**Written request:** Print the lines of the data, starting with the first, up to and including the line where "S.camera = co" appears.

**Information provided:**

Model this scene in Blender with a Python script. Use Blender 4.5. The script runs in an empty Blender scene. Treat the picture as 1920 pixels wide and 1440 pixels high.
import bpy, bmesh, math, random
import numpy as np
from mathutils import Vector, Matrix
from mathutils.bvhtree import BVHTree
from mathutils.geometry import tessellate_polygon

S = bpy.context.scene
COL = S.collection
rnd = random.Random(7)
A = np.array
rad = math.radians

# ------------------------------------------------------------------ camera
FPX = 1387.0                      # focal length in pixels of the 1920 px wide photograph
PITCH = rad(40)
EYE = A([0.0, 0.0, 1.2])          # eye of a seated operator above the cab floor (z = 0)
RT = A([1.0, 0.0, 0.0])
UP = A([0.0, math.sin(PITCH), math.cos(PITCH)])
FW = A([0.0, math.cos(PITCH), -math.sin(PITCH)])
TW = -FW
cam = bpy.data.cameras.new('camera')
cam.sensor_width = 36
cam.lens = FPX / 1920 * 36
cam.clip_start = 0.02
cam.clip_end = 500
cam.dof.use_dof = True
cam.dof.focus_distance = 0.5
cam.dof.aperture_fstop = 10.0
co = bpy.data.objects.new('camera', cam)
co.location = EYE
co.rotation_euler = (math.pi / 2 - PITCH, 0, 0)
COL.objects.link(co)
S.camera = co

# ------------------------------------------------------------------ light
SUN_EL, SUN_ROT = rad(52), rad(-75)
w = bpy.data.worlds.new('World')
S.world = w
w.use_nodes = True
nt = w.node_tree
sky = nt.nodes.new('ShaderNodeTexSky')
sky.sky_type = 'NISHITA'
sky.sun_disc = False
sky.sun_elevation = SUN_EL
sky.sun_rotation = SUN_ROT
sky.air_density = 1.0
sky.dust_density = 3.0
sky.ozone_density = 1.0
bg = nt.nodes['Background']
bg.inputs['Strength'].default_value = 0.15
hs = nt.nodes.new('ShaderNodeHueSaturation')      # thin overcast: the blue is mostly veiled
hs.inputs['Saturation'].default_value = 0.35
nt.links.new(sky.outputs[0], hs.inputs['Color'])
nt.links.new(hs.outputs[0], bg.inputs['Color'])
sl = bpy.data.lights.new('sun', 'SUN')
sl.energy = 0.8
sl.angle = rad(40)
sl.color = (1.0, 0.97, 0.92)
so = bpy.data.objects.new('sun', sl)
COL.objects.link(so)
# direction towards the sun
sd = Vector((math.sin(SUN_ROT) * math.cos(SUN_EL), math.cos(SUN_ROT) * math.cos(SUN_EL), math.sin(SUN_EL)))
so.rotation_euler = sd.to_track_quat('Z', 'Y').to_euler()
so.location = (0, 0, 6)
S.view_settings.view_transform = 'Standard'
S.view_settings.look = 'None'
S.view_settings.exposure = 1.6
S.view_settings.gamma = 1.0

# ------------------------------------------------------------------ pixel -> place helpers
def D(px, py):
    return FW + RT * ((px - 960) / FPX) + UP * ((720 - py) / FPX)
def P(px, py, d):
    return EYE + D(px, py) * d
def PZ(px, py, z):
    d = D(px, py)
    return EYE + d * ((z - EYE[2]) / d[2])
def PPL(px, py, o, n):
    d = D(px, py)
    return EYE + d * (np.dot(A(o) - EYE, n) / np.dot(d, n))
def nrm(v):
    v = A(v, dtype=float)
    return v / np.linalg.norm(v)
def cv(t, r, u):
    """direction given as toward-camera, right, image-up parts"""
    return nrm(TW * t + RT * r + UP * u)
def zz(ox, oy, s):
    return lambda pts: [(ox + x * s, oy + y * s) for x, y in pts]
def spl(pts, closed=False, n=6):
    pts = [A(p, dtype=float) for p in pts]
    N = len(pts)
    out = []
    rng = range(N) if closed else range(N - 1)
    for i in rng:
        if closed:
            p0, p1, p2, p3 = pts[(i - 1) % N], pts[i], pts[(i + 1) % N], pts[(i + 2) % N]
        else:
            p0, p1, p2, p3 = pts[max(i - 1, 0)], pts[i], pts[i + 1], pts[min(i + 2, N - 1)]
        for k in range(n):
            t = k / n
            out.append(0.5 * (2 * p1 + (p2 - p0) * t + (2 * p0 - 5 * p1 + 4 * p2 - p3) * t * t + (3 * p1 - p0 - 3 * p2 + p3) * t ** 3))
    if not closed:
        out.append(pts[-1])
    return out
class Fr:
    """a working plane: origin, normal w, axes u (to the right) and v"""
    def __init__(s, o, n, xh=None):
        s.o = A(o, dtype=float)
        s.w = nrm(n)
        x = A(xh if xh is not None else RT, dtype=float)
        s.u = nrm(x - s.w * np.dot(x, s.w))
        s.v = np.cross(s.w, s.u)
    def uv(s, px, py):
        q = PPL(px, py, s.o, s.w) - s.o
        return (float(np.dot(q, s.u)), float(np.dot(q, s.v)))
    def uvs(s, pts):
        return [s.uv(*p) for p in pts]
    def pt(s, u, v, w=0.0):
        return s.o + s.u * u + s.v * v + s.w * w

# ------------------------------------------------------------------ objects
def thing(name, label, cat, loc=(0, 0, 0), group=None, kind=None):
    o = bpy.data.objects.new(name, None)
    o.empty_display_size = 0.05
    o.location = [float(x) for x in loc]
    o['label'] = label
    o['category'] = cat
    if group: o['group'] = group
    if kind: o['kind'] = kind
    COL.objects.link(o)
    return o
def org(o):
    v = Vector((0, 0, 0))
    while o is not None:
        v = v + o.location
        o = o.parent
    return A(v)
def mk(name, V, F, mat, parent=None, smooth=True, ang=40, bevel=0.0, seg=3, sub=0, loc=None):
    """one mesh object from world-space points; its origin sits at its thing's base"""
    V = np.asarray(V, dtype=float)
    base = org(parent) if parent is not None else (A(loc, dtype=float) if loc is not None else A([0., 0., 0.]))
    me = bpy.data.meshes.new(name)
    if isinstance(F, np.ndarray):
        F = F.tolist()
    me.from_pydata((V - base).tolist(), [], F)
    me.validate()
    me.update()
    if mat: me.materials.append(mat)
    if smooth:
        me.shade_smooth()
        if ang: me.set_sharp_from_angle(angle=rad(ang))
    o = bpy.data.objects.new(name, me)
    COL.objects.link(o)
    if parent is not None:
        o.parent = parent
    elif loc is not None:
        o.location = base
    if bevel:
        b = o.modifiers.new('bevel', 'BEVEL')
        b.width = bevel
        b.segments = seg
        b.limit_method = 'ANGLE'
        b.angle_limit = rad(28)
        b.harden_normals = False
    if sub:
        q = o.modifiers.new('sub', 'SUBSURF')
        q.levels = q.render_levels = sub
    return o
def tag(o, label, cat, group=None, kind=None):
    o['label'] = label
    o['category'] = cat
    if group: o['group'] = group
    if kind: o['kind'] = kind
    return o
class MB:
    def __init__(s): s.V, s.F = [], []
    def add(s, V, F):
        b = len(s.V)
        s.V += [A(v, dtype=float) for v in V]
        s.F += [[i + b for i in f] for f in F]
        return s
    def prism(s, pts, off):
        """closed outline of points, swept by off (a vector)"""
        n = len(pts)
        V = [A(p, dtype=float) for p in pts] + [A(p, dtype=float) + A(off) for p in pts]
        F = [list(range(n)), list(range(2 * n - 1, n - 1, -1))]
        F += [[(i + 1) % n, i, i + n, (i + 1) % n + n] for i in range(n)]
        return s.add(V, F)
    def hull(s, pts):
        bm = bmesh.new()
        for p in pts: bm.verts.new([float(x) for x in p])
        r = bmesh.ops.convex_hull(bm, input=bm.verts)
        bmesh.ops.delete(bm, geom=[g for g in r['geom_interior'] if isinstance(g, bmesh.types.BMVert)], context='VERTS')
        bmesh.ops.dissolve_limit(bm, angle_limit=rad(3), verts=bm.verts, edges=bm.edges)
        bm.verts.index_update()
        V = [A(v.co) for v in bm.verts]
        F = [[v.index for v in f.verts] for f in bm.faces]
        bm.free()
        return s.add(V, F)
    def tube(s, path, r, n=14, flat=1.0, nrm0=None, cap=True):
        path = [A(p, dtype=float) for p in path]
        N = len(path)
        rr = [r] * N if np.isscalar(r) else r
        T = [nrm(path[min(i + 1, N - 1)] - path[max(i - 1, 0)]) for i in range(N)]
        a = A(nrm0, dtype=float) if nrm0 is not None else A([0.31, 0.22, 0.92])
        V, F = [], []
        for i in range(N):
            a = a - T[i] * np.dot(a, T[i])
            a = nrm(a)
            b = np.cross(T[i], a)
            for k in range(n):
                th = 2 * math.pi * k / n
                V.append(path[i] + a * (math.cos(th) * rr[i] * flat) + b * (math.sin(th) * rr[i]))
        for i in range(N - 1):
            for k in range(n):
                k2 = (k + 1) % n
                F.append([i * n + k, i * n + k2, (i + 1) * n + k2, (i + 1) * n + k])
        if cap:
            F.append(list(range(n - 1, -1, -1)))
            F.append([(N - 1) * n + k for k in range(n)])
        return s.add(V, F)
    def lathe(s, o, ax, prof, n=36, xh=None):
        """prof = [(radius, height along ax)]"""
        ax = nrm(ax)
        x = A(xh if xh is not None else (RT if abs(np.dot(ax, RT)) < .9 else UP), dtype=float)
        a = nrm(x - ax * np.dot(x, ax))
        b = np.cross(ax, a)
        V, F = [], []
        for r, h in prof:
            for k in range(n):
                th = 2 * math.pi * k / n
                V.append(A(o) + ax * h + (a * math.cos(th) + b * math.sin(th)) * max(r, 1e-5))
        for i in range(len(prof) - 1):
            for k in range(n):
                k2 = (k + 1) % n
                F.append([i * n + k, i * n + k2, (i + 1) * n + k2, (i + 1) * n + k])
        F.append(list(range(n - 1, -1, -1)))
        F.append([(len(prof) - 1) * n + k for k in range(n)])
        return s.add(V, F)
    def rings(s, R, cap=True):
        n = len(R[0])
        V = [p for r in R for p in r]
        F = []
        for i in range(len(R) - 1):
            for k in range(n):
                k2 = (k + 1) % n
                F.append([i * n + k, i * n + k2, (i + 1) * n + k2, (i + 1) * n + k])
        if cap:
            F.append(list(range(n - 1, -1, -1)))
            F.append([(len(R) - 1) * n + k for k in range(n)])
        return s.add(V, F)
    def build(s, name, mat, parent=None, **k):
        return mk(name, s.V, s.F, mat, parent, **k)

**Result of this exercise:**
Model this scene in Blender with a Python script. Use Blender 4.5. The script runs in an empty Blender scene. Treat the picture as 1920 pixels wide and 1440 pixels high.
import bpy, bmesh, math, random
import numpy as np
from mathutils import Vector, Matrix
from mathutils.bvhtree import BVHTree
from mathutils.geometry import tessellate_polygon

S = bpy.context.scene
COL = S.collection
rnd = random.Random(7)
A = np.array
rad = math.radians

# ------------------------------------------------------------------ camera
FPX = 1387.0                      # focal length in pixels of the 1920 px wide photograph
PITCH = rad(40)
EYE = A([0.0, 0.0, 1.2])          # eye of a seated operator above the cab floor (z = 0)
RT = A([1.0, 0.0, 0.0])
UP = A([0.0, math.sin(PITCH), math.cos(PITCH)])
FW = A([0.0, math.cos(PITCH), -math.sin(PITCH)])
TW = -FW
cam = bpy.data.cameras.new('camera')
cam.sensor_width = 36
cam.lens = FPX / 1920 * 36
cam.clip_start = 0.02
cam.clip_end = 500
cam.dof.use_dof = True
cam.dof.focus_distance = 0.5
cam.dof.aperture_fstop = 10.0
co = bpy.data.objects.new('camera', cam)
co.location = EYE
co.rotation_euler = (math.pi / 2 - PITCH, 0, 0)
COL.objects.link(co)
S.camera = co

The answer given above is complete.